==== Source material ====

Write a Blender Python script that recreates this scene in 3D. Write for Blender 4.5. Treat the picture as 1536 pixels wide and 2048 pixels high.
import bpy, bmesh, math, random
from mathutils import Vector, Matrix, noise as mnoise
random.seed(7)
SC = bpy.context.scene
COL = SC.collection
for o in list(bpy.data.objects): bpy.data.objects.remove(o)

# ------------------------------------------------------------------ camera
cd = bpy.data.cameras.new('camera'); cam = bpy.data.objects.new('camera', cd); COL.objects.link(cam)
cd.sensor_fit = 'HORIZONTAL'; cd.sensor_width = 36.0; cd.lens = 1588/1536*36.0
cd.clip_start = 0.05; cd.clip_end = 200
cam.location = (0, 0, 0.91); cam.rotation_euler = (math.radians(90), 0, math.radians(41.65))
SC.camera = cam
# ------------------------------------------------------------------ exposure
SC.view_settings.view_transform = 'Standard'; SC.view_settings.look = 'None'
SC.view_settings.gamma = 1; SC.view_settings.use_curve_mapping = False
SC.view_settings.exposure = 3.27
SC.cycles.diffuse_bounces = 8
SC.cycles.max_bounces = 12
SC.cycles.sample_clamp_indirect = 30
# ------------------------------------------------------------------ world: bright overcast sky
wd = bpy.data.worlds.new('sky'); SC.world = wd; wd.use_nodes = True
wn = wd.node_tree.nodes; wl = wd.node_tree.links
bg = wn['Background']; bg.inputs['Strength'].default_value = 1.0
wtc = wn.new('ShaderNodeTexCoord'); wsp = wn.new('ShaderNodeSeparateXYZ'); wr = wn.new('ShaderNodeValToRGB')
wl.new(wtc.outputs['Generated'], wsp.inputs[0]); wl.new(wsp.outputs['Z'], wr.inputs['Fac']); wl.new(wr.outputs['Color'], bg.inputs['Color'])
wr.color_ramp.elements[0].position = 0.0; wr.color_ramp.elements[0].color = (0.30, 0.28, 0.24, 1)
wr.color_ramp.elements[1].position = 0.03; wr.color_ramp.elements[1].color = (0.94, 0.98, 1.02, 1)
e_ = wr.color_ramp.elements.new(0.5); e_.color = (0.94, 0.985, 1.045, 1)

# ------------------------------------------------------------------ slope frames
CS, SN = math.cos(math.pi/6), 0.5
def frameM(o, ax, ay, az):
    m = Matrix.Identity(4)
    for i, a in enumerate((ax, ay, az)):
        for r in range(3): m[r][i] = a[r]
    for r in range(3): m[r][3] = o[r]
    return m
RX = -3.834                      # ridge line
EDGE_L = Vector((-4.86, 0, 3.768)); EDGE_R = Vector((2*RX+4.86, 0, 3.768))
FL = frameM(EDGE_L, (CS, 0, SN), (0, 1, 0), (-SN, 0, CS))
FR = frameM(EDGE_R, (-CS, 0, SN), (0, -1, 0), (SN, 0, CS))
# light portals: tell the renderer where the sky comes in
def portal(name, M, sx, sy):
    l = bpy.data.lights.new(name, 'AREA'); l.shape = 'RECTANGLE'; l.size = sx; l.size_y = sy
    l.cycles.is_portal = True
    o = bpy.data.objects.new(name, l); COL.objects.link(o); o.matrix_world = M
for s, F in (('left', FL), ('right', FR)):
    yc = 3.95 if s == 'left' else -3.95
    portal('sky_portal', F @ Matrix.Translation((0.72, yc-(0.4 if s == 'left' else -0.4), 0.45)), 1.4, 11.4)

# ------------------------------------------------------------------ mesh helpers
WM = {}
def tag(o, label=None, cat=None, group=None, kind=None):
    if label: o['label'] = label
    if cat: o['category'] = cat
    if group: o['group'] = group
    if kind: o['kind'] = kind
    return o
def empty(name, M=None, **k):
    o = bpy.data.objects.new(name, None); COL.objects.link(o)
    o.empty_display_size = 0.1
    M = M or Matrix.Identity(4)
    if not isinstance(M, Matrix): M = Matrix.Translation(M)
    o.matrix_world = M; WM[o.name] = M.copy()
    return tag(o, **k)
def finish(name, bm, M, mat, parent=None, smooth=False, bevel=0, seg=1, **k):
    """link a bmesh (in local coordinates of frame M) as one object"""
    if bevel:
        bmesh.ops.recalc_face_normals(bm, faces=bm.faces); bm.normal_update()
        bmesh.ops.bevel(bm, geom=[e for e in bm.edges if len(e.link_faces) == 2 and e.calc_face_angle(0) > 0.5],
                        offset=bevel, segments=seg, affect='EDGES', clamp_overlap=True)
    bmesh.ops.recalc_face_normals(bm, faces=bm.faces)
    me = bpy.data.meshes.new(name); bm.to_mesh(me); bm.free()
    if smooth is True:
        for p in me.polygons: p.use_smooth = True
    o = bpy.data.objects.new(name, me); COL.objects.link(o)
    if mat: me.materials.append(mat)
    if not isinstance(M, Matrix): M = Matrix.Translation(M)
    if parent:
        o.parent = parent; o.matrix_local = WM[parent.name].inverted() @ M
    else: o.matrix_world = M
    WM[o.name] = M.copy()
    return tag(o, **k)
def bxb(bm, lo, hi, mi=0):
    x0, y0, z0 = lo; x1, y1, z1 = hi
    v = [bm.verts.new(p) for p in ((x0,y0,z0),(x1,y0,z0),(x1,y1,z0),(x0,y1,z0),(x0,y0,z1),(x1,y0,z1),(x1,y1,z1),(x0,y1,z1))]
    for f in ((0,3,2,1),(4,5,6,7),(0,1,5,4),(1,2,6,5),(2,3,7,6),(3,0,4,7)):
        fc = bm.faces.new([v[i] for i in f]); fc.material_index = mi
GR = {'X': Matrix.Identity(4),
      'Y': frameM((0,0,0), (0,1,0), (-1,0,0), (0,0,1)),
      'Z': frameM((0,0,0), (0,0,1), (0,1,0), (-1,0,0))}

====

(Exercise description):
Everything from the first line above up to and including the line that contains "e_ = wr.color_ramp.elements.new(0.5);" should be printed exactly; please print only that.

(The answer):
Write a Blender Python script that recreates this scene in 3D. Write for Blender 4.5. Treat the picture as 1536 pixels wide and 2048 pixels high.
import bpy, bmesh, math, random
from mathutils import Vector, Matrix, noise as mnoise
random.seed(7)
SC = bpy.context.scene
COL = SC.collection
for o in list(bpy.data.objects): bpy.data.objects.remove(o)

# ------------------------------------------------------------------ camera
cd = bpy.data.cameras.new('camera'); cam = bpy.data.objects.new('camera', cd); COL.objects.link(cam)
cd.sensor_fit = 'HORIZONTAL'; cd.sensor_width = 36.0; cd.lens = 1588/1536*36.0
cd.clip_start = 0.05; cd.clip_end = 200
cam.location = (0, 0, 0.91); cam.rotation_euler = (math.radians(90), 0, math.radians(41.65))
SC.camera = cam
# ------------------------------------------------------------------ exposure
SC.view_settings.view_transform = 'Standard'; SC.view_settings.look = 'None'
SC.view_settings.gamma = 1; SC.view_settings.use_curve_mapping = False
SC.view_settings.exposure = 3.27
SC.cycles.diffuse_bounces = 8
SC.cycles.max_bounces = 12
SC.cycles.sample_clamp_indirect = 30
# ------------------------------------------------------------------ world: bright overcast sky
wd = bpy.data.worlds.new('sky'); SC.world = wd; wd.use_nodes = True
wn = wd.node_tree.nodes; wl = wd.node_tree.links
bg = wn['Background']; bg.inputs['Strength'].default_value = 1.0
wtc = wn.new('ShaderNodeTexCoord'); wsp = wn.new('ShaderNodeSeparateXYZ'); wr = wn.new('ShaderNodeValToRGB')
wl.new(wtc.outputs['Generated'], wsp.inputs[0]); wl.new(wsp.outputs['Z'], wr.inputs['Fac']); wl.new(wr.outputs['Color'], bg.inputs['Color'])
wr.color_ramp.elements[0].position = 0.0; wr.color_ramp.elements[0].color = (0.30, 0.28, 0.24, 1)
wr.color_ramp.elements[1].position = 0.03; wr.color_ramp.elements[1].color = (0.94, 0.98, 1.02, 1)
e_ = wr.color_ramp.elements.new(0.5); e_.color = (0.94, 0.985, 1.045, 1)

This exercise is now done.